Wanneer de portefeuille daarentegen in volle eigendom wordt aangehouden door een maatschap en de algemene vergadering ervan beslist om de vruchten niet uit te keren aan de vruchtgebruikers, dan kan dit beschouwd worden als een onrechtstreekse schenking die belast wordt met erfbelasting indien de vruchtgebruiker binnen de 3 jaar na de beslissing van de algemene vergadering overlijdt.

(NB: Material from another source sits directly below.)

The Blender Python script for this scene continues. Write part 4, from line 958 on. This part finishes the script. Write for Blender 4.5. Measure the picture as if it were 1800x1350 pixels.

Het risico hier blijft steeds beperkt tot de vruchten van de laatste 3 jaar. Hebben de niet-uitgekeerde vruchten een aanzienlijke vermogenswaarde, dan kan u ervoor opteren om deze ‘onrechtstreekse schenking’ spontaan te laten registreren aan het vlak tarief in de schenkbelasting (3 of 7%).

Conclusie

De maatschap heeft naar onze mening – zowel vanuit diverse juridische als fiscale invalshoeken – niet ingeboet aan belang als het instrument bij uitstek voor de overdracht van familiaal vermogen met gedeeltelijk behoud van controle. Dankzij de grote contractuele vrijheid is het immers mogelijk om dit controlebehoud af te stemmen op uw persoonlijke en familiale situatie, zelfs indien inzichten hierover zouden evolueren in de loop der jaren.